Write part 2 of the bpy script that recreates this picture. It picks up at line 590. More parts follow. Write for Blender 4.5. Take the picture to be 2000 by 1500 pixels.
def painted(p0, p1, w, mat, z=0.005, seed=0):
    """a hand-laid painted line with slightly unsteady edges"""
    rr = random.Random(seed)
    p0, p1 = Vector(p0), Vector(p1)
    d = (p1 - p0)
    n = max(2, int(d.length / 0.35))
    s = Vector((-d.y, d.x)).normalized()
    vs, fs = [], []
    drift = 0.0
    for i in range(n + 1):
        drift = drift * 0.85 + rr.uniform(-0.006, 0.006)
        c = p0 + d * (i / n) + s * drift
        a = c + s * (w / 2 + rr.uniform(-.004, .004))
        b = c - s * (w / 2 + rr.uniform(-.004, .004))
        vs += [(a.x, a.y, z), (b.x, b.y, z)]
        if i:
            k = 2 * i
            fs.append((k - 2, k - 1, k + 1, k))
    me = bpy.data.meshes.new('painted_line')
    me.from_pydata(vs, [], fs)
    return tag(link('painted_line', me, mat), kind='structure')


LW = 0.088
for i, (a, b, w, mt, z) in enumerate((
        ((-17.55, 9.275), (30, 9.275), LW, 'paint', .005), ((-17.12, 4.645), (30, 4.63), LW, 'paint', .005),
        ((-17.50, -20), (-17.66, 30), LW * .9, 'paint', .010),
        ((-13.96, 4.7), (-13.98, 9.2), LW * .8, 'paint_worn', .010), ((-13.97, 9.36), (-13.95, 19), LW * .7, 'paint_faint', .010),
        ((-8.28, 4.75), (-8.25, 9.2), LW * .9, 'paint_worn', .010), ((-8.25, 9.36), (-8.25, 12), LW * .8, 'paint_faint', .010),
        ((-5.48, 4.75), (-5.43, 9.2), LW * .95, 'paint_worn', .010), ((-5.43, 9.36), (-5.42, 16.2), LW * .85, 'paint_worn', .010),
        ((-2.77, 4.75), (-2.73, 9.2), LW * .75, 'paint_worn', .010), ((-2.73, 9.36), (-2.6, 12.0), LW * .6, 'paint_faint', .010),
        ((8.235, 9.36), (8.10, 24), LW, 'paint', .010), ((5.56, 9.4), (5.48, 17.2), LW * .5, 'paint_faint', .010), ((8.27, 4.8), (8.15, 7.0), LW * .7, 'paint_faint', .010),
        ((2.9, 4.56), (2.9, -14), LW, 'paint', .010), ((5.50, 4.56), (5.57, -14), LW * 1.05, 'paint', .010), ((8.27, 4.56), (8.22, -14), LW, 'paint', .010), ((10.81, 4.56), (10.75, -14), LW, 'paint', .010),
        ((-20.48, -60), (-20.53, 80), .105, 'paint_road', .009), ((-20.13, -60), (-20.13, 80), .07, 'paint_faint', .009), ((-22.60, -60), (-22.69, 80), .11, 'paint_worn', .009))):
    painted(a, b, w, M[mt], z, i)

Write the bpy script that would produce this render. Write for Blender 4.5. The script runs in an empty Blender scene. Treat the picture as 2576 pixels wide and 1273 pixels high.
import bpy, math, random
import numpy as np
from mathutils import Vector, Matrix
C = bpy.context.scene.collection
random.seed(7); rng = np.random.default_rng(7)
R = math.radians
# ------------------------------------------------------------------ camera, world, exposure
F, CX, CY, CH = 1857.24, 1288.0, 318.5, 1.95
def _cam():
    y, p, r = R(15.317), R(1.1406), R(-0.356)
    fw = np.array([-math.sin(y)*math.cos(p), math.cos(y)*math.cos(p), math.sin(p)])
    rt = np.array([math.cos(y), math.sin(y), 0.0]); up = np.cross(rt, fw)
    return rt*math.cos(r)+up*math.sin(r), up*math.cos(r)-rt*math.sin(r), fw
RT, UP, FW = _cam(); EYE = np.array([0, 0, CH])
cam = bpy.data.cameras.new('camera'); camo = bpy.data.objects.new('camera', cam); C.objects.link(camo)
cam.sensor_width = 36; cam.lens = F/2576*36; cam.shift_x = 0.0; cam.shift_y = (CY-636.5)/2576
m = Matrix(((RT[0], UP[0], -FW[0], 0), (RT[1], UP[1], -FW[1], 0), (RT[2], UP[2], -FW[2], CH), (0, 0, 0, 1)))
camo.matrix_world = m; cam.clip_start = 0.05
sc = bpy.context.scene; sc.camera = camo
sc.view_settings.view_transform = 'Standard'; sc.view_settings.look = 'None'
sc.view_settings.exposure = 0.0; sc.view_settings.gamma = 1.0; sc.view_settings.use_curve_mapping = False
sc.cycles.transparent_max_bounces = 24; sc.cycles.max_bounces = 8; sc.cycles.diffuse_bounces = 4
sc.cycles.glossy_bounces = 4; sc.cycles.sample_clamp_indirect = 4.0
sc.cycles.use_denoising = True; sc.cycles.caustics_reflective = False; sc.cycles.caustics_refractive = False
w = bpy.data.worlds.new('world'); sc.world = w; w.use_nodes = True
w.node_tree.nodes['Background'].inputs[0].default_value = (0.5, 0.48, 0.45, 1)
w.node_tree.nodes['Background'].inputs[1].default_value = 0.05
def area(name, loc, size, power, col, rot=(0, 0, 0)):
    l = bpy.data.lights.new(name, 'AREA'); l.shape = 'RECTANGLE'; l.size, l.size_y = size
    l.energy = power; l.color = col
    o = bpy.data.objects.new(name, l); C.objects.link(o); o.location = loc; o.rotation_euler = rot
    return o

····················

Set task → Set down every line of the listing above again, exactly as given.

Expected answer →
Write part 2 of the bpy script that recreates this picture. It picks up at line 590. More parts follow. Write for Blender 4.5. Take the picture to be 2000 by 1500 pixels.
def painted(p0, p1, w, mat, z=0.005, seed=0):
    """a hand-laid painted line with slightly unsteady edges"""
    rr = random.Random(seed)
    p0, p1 = Vector(p0), Vector(p1)
    d = (p1 - p0)
    n = max(2, int(d.length / 0.35))
    s = Vector((-d.y, d.x)).normalized()
    vs, fs = [], []
    drift = 0.0
    for i in range(n + 1):
        drift = drift * 0.85 + rr.uniform(-0.006, 0.006)
        c = p0 + d * (i / n) + s * drift
        a = c + s * (w / 2 + rr.uniform(-.004, .004))
        b = c - s * (w / 2 + rr.uniform(-.004, .004))
        vs += [(a.x, a.y, z), (b.x, b.y, z)]
        if i:
            k = 2 * i
            fs.append((k - 2, k - 1, k + 1, k))
    me = bpy.data.meshes.new('painted_line')
    me.from_pydata(vs, [], fs)
    return tag(link('painted_line', me, mat), kind='structure')


LW = 0.088
for i, (a, b, w, mt, z) in enumerate((
        ((-17.55, 9.275), (30, 9.275), LW, 'paint', .005), ((-17.12, 4.645), (30, 4.63), LW, 'paint', .005),
        ((-17.50, -20), (-17.66, 30), LW * .9, 'paint', .010),
        ((-13.96, 4.7), (-13.98, 9.2), LW * .8, 'paint_worn', .010), ((-13.97, 9.36), (-13.95, 19), LW * .7, 'paint_faint', .010),
        ((-8.28, 4.75), (-8.25, 9.2), LW * .9, 'paint_worn', .010), ((-8.25, 9.36), (-8.25, 12), LW * .8, 'paint_faint', .010),
        ((-5.48, 4.75), (-5.43, 9.2), LW * .95, 'paint_worn', .010), ((-5.43, 9.36), (-5.42, 16.2), LW * .85, 'paint_worn', .010),
        ((-2.77, 4.75), (-2.73, 9.2), LW * .75, 'paint_worn', .010), ((-2.73, 9.36), (-2.6, 12.0), LW * .6, 'paint_faint', .010),
        ((8.235, 9.36), (8.10, 24), LW, 'paint', .010), ((5.56, 9.4), (5.48, 17.2), LW * .5, 'paint_faint', .010), ((8.27, 4.8), (8.15, 7.0), LW * .7, 'paint_faint', .010),
        ((2.9, 4.56), (2.9, -14), LW, 'paint', .010), ((5.50, 4.56), (5.57, -14), LW * 1.05, 'paint', .010), ((8.27, 4.56), (8.22, -14), LW, 'paint', .010), ((10.81, 4.56), (10.75, -14), LW, 'paint', .010),
        ((-20.48, -60), (-20.53, 80), .105, 'paint_road', .009), ((-20.13, -60), (-20.13, 80), .07, 'paint_faint', .009), ((-22.60, -60), (-22.69, 80), .11, 'paint_worn', .009))):
    painted(a, b, w, M[mt], z, i)

Write the bpy script that would produce this render. Write for Blender 4.5. The script runs in an empty Blender scene. Treat the picture as 2576 pixels wide and 1273 pixels high.
import bpy, math, random
import numpy as np
from mathutils import Vector, Matrix
C = bpy.context.scene.collection
random.seed(7); rng = np.random.default_rng(7)
R = math.radians
# ------------------------------------------------------------------ camera, world, exposure
F, CX, CY, CH = 1857.24, 1288.0, 318.5, 1.95
def _cam():
    y, p, r = R(15.317), R(1.1406), R(-0.356)
    fw = np.array([-math.sin(y)*math.cos(p), math.cos(y)*math.cos(p), math.sin(p)])
    rt = np.array([math.cos(y), math.sin(y), 0.0]); up = np.cross(rt, fw)
    return rt*math.cos(r)+up*math.sin(r), up*math.cos(r)-rt*math.sin(r), fw
RT, UP, FW = _cam(); EYE = np.array([0, 0, CH])
cam = bpy.data.cameras.new('camera'); camo = bpy.data.objects.new('camera', cam); C.objects.link(camo)
cam.sensor_width = 36; cam.lens = F/2576*36; cam.shift_x = 0.0; cam.shift_y = (CY-636.5)/2576
m = Matrix(((RT[0], UP[0], -FW[0], 0), (RT[1], UP[1], -FW[1], 0), (RT[2], UP[2], -FW[2], CH), (0, 0, 0, 1)))
camo.matrix_world = m; cam.clip_start = 0.05
sc = bpy.context.scene; sc.camera = camo
sc.view_settings.view_transform = 'Standard'; sc.view_settings.look = 'None'
sc.view_settings.exposure = 0.0; sc.view_settings.gamma = 1.0; sc.view_settings.use_curve_mapping = False
sc.cycles.transparent_max_bounces = 24; sc.cycles.max_bounces = 8; sc.cycles.diffuse_bounces = 4
sc.cycles.glossy_bounces = 4; sc.cycles.sample_clamp_indirect = 4.0
sc.cycles.use_denoising = True; sc.cycles.caustics_reflective = False; sc.cycles.caustics_refractive = False
w = bpy.data.worlds.new('world'); sc.world = w; w.use_nodes = True
w.node_tree.nodes['Background'].inputs[0].default_value = (0.5, 0.48, 0.45, 1)
w.node_tree.nodes['Background'].inputs[1].default_value = 0.05
def area(name, loc, size, power, col, rot=(0, 0, 0)):
    l = bpy.data.lights.new(name, 'AREA'); l.shape = 'RECTANGLE'; l.size, l.size_y = size
    l.energy = power; l.color = col
    o = bpy.data.objects.new(name, l); C.objects.link(o); o.location = loc; o.rotation_euler = rot
    return o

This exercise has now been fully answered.